В нашей "жизни для мертвых" мы приехали ради "слабых живых" в городок с помеченными на карте лугами и улицей на Морковке. Этот городок все такой же виноватый: прежде (после Грекова) как Париж или Лондон, теперь же россыпь пирамид у двух гастрономов, "Квартала" и огурцов. А картошка как каштаны на бульваре - ее грядки на Парижской коммуне и в монастырях. Возле церквей все покрывается теремами из автомобилей и велосипедов, музыкой ("конечно, я люблю тебя!") и летним лишенного таинства крещением.
В подвалах Казанской церкви хранятся мешки из магниток ("не может быть, чтобы за тридцать!"), валенок, лаптей и других монгольско-петербургских сувениров.
Жить удобно- узорчатая вязь, дисциплина, прямая осанка, пластиковые окна - окна распахнуты в комнаты со вкусом щей. И даже жалюзи. Около восьми отец заводит красное "Рено", жена и дочь - всегда рядом, бревно под воротами, двери закрываются.
На магазине с "оптикой" можно дописать "ориентализм": ведь никто из них не...
Ориентальное безумие, жара и насморк.
Религиозная идентичность и сборная Германии, круг читаемых текстов и отсутствие желтых карточек, большая длительность - дообеденное утро, короткий 20 век.
Ты пишешь "музей" - в Юрьеве он по вторникам закрыт, по вторникам закрыто и кафе у автостанции. Автобусы и поезда здесь как ландыш в Красной книге. "Музей", лежащий на соседний кровати и 5 июля - самоведческий музей последних лет трех: в нем после торта, гастронома и вина дорожка через мост, пруд, поле (все уже в полумраке от пропажи солнца, но небо еще детское, еще не успевшее заночевать).

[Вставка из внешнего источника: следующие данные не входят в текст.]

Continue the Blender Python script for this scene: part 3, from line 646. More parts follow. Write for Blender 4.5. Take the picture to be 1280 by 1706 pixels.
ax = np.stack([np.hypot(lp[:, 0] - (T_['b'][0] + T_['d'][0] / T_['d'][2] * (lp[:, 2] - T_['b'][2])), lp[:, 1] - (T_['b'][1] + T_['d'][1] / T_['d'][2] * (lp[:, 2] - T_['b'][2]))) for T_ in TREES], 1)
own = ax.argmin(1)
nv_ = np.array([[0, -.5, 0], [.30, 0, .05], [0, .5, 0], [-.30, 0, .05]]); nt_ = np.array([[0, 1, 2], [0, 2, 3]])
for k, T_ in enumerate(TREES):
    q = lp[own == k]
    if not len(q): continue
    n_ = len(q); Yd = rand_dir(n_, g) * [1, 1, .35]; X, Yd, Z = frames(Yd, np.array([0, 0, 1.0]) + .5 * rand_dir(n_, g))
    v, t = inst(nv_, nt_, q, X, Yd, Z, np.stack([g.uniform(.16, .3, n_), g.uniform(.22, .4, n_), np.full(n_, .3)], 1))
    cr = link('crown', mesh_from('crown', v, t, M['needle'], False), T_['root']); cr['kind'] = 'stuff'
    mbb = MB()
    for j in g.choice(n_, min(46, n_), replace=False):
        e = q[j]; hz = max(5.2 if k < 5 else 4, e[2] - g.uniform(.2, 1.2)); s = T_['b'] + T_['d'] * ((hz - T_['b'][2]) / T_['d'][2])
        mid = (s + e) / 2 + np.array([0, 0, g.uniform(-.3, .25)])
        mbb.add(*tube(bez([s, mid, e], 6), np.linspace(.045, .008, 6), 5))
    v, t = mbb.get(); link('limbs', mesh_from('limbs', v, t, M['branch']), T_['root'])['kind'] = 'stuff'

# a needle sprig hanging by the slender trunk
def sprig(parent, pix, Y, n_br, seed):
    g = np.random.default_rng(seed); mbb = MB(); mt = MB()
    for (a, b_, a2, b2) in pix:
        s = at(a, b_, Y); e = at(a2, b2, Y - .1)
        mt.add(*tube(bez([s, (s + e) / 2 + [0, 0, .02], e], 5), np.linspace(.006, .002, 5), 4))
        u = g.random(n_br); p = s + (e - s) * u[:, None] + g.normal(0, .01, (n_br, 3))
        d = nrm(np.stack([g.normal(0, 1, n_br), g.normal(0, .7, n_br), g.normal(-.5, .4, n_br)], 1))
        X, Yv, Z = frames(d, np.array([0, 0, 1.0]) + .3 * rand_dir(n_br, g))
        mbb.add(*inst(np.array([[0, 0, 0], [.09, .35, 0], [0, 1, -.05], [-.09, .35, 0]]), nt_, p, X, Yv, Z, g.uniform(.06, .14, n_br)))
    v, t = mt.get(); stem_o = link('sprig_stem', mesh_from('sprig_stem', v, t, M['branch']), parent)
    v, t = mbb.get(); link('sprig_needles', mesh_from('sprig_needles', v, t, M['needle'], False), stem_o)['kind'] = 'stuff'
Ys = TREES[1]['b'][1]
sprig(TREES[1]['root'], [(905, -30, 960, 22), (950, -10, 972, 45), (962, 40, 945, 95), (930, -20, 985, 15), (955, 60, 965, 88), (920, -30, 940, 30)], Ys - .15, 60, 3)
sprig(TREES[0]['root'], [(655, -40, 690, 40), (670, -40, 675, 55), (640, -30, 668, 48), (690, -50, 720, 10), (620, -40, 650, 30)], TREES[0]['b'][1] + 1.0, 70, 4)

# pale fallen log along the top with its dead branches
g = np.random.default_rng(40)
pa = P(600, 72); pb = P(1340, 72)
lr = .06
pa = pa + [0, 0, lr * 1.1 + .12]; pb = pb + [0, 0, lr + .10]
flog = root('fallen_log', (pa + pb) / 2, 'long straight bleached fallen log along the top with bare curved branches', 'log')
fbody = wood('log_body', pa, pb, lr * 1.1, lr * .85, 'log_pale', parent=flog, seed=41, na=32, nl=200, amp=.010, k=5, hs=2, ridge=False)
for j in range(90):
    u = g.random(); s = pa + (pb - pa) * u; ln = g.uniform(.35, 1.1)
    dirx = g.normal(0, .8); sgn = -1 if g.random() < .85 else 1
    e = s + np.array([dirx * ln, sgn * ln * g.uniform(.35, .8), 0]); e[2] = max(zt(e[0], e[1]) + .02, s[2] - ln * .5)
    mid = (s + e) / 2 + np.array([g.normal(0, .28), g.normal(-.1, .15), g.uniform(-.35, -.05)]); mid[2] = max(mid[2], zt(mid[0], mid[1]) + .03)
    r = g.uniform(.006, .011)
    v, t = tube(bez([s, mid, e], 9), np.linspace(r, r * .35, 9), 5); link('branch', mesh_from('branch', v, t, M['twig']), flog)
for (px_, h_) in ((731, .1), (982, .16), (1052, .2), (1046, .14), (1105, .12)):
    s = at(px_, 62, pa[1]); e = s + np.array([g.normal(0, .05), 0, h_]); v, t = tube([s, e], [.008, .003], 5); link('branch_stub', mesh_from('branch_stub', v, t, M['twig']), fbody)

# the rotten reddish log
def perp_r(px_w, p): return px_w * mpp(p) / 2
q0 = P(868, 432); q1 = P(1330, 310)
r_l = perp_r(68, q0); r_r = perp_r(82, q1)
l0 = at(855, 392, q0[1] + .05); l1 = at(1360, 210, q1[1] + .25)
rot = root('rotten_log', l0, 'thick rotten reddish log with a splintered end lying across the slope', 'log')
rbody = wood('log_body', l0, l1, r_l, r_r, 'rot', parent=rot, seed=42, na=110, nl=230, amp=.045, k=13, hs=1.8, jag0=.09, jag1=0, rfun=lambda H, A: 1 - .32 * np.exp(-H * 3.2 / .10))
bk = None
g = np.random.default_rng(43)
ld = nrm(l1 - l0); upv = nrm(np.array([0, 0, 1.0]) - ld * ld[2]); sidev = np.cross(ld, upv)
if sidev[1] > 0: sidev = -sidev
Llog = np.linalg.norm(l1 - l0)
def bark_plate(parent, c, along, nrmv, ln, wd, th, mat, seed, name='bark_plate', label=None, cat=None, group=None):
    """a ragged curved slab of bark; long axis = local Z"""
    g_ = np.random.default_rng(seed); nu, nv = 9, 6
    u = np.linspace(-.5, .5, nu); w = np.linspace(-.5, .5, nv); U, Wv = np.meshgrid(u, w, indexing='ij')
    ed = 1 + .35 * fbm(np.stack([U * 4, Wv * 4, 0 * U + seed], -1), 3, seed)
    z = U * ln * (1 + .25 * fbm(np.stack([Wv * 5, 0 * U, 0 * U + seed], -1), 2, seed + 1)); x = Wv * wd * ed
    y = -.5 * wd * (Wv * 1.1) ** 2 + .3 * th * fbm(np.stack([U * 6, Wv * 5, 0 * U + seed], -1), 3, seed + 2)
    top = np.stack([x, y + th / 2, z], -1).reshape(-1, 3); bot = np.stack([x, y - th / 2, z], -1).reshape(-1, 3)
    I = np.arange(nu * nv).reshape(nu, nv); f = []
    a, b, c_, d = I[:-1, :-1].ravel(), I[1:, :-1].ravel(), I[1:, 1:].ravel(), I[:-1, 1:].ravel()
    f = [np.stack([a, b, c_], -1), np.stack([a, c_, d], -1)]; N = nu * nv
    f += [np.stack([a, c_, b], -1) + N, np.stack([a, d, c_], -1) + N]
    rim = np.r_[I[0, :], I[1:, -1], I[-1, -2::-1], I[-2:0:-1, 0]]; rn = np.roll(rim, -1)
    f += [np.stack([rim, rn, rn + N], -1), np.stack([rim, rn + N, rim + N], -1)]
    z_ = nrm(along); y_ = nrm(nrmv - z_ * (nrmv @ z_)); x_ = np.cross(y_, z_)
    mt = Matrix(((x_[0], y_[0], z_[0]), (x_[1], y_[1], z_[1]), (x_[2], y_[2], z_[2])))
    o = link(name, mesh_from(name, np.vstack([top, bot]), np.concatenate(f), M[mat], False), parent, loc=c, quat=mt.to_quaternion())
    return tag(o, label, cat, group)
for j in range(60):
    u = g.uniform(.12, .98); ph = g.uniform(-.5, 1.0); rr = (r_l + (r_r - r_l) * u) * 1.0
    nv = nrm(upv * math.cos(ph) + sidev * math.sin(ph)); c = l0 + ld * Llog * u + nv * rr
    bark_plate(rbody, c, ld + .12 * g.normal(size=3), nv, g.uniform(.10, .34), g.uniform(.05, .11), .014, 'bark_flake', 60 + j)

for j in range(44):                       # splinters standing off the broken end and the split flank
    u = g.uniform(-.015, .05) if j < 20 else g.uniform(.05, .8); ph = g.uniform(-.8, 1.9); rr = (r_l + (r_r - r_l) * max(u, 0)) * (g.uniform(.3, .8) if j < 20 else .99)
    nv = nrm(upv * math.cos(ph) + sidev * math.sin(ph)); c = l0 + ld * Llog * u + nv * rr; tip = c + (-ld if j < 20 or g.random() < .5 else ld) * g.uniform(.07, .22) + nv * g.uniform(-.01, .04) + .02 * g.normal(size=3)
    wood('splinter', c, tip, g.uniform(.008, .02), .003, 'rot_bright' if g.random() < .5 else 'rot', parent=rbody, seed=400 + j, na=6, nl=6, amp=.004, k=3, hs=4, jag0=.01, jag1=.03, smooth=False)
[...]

Последний автобус до Москвы уехал в 12.50. Юрьев-Польский - городок на час или на вечное заточение (а может быть пропажу?). Хотя Георгиевский собор - нечто укоряющее взор. Шатался с рюкзаком, а оставшиеся два часа сидел на скамейке - "10 дней в Крыму за 10 тысяч", кажется, неподвижно, как сущий. Доплатил 33 рубля, чтобы еще час не сидеть - сидеть в автобусе, электричке, метро; культура сидения, культура аркатурно-колончатого пояса.